I think the key difference is more historical

GM was convicted for restraint of trade for buying streetcar lines in order to shut them down.

Over a half century of public policy and public subsidies has supported sprawl and suburban/exurban expansion. Roads and highways, federal and state money for new schools, post-WW II VA loans could only be used for new housing and not on existing homes in established neighborhoods, etc.

Suburbia is *NOT* the result of "natural" economic forces, but of a lifetime of public policy support and subsidies.

Best Hopes for Redirected Public Policy Support and Subsidies,

Alan

If I remember right don't Chevron own some battery technology that they refuse to let anyone use for cars?

If I remember right don't Chevron own some battery technology that they refuse to let anyone use for cars?

Either way, that kind of action is small potatoes compared to the effect of the systematic, ongoing, substantial subsidy for sprawl development.

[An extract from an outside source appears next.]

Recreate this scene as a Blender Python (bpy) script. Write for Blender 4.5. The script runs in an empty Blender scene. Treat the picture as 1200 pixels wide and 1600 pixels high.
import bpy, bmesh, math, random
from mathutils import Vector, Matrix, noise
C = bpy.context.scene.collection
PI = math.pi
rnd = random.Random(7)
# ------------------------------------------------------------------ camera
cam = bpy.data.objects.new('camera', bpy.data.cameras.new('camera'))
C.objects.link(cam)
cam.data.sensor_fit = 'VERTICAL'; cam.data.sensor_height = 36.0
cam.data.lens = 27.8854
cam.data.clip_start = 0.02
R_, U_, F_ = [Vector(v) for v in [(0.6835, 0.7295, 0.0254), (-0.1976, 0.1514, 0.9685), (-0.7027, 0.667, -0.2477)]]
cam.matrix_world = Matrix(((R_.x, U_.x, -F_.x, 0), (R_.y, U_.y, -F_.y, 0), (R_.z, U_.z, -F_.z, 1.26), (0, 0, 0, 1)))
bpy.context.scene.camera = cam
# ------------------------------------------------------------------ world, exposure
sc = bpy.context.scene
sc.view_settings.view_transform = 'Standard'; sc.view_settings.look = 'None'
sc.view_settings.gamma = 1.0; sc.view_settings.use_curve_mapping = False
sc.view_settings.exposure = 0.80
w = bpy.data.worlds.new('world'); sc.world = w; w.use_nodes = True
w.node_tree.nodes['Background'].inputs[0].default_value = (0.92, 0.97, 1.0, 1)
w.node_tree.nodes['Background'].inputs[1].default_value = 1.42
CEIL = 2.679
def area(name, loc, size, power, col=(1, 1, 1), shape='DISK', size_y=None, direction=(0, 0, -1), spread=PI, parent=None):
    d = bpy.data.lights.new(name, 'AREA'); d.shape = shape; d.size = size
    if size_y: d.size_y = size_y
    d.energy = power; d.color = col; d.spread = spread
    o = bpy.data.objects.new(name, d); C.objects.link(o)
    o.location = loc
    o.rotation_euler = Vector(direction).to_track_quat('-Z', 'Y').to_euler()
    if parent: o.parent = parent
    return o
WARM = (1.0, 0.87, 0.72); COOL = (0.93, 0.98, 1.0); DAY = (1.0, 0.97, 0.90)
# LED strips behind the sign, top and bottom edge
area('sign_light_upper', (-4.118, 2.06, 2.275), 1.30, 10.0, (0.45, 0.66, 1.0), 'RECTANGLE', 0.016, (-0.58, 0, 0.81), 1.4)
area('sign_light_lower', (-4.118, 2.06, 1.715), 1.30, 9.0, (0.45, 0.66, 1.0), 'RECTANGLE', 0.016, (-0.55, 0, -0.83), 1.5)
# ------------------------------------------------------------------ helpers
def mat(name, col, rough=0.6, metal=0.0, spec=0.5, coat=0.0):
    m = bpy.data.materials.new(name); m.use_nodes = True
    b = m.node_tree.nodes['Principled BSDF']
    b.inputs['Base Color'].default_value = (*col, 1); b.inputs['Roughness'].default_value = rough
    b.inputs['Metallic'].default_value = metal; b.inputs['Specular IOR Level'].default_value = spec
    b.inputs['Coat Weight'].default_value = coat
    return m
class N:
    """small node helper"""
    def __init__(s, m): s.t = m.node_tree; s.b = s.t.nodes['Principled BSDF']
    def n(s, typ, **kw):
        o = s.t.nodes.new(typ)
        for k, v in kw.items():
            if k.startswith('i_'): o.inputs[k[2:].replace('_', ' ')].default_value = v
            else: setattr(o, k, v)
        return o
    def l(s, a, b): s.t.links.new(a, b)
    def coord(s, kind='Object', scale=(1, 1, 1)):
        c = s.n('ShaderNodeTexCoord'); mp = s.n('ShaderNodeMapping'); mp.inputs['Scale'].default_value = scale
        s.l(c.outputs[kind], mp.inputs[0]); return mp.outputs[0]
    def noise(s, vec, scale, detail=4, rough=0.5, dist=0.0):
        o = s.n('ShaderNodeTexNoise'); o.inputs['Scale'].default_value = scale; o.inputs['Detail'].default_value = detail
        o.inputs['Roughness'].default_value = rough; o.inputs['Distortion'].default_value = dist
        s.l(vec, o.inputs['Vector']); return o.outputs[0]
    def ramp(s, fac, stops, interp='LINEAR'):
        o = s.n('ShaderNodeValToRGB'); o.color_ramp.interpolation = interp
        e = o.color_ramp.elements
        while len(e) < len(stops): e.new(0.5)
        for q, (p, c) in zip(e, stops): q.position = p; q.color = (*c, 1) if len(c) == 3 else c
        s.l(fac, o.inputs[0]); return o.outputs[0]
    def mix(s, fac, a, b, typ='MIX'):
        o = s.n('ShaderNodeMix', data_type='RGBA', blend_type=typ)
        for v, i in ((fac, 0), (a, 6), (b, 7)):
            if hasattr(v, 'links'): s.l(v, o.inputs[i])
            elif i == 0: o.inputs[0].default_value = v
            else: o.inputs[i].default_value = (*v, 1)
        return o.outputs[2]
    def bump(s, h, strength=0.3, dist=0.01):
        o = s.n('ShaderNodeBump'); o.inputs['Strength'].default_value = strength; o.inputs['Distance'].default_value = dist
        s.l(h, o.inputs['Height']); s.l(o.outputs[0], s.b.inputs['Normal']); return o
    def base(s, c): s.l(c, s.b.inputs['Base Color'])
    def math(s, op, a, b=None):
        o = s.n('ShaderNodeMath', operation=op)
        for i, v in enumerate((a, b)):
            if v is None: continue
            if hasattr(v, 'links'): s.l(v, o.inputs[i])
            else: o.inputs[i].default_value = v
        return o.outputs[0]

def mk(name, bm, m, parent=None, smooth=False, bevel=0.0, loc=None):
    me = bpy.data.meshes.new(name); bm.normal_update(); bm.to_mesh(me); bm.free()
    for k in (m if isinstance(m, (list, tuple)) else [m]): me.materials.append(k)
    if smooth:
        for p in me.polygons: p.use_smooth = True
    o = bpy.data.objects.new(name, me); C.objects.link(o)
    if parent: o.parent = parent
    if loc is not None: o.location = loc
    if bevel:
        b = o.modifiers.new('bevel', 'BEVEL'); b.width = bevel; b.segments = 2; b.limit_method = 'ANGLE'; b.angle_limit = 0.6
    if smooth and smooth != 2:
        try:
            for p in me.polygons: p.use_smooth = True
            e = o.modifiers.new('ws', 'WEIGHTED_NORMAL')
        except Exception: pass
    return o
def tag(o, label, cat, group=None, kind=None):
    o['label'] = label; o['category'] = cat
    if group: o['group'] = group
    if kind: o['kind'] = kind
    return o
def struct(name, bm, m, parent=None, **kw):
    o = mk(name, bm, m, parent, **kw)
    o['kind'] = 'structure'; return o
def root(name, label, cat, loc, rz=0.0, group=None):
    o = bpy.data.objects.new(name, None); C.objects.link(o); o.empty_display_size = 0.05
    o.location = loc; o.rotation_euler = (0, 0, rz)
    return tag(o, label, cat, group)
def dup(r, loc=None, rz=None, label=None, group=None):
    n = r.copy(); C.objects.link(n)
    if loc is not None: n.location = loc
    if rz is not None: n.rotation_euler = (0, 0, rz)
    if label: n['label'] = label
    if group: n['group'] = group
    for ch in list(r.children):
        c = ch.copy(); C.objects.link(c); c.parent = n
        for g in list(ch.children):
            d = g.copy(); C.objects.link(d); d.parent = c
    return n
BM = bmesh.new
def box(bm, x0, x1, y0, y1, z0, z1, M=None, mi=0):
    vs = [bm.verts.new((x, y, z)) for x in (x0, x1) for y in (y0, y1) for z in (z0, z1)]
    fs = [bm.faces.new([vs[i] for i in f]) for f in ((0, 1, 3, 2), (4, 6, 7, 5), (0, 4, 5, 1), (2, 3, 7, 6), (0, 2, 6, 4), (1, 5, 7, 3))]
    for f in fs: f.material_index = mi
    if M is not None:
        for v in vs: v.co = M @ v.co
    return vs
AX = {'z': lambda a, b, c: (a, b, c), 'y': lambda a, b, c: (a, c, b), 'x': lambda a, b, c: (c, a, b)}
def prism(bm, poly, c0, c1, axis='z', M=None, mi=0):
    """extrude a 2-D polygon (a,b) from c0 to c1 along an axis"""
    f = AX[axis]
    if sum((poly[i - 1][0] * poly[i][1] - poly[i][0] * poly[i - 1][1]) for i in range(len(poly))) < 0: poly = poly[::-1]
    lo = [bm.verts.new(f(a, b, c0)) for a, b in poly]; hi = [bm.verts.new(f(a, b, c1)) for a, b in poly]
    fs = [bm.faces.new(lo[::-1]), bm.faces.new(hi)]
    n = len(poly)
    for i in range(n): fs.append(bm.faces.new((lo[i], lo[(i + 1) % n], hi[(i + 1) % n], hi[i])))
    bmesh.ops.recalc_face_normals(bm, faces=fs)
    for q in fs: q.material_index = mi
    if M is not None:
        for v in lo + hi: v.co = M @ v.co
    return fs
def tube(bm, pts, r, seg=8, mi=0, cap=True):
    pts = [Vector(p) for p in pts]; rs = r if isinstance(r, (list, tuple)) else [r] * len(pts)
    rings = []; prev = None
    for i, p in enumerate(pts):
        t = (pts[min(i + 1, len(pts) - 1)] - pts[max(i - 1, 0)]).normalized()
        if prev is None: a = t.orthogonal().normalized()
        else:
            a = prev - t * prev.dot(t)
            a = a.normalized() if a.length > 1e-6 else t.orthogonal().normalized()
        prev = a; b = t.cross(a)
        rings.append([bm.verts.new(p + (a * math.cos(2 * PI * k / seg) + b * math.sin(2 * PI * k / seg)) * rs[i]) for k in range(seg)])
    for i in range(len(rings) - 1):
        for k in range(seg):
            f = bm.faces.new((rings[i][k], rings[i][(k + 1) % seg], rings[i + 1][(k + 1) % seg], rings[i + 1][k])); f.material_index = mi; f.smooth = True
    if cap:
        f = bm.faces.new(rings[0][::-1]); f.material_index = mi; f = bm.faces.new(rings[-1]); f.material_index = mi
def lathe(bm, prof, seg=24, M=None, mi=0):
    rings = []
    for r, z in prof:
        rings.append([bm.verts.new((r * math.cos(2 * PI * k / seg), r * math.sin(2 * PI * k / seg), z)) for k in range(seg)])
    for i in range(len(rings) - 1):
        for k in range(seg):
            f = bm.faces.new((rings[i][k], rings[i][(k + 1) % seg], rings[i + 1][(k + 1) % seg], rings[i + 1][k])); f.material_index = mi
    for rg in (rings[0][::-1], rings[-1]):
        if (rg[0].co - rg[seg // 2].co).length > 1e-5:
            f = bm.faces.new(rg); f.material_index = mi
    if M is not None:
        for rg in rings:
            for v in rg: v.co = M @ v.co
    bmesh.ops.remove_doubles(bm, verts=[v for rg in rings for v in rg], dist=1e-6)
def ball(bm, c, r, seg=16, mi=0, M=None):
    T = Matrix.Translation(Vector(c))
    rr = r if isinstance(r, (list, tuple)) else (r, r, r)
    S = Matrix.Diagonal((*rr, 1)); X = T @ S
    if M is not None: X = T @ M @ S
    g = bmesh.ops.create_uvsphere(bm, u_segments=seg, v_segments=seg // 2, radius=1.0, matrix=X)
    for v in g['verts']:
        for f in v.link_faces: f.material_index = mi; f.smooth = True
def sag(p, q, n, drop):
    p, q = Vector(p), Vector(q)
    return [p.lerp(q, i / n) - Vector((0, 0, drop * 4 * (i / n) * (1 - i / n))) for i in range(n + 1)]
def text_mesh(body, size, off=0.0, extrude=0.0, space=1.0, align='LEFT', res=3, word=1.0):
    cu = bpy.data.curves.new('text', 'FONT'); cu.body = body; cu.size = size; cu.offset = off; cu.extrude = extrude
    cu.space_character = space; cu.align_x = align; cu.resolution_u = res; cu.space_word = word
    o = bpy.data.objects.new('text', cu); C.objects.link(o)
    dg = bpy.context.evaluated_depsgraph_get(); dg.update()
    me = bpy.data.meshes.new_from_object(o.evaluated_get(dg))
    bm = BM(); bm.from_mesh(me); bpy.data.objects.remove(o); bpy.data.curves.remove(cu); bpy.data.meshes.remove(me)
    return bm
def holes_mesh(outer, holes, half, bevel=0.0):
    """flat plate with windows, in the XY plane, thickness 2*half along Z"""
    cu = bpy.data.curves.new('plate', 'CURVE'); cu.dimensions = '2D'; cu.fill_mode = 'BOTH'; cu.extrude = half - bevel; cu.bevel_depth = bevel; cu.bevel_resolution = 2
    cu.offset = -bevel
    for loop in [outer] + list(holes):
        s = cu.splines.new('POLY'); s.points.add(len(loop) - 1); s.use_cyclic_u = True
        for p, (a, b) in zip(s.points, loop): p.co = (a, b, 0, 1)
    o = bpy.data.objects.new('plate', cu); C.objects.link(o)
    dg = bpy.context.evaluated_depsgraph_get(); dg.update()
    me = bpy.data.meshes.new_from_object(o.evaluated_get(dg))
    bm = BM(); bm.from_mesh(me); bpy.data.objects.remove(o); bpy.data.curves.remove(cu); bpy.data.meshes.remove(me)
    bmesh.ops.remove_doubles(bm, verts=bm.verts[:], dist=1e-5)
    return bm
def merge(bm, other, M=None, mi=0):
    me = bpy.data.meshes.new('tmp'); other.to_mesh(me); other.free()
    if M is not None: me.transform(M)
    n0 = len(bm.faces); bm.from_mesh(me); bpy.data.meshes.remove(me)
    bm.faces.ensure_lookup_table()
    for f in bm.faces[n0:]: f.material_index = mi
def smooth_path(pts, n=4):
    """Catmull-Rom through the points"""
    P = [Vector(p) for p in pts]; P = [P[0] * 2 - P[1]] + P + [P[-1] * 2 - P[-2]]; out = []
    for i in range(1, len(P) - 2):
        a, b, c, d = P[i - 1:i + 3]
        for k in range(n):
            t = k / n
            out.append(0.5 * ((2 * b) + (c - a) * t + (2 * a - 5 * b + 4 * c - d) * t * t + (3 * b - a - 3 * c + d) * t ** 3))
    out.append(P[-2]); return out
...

In the film "Who Killed the Electric Car" they explained how the nice elderly couple who invented the great battery idea for GM was sold by GM to Chevron after they killed the EV1 in California.

Google "cobasys patent".

Cobasys has succesfully sued the major battery-makers of the world. Chevron-Texaco owns half of Cobasys, Energy Conversion Devices owns the other half. They have a very basic patent on NiMH-tech that expires in five years or so. Settlements with major battery-makers expires before that I think.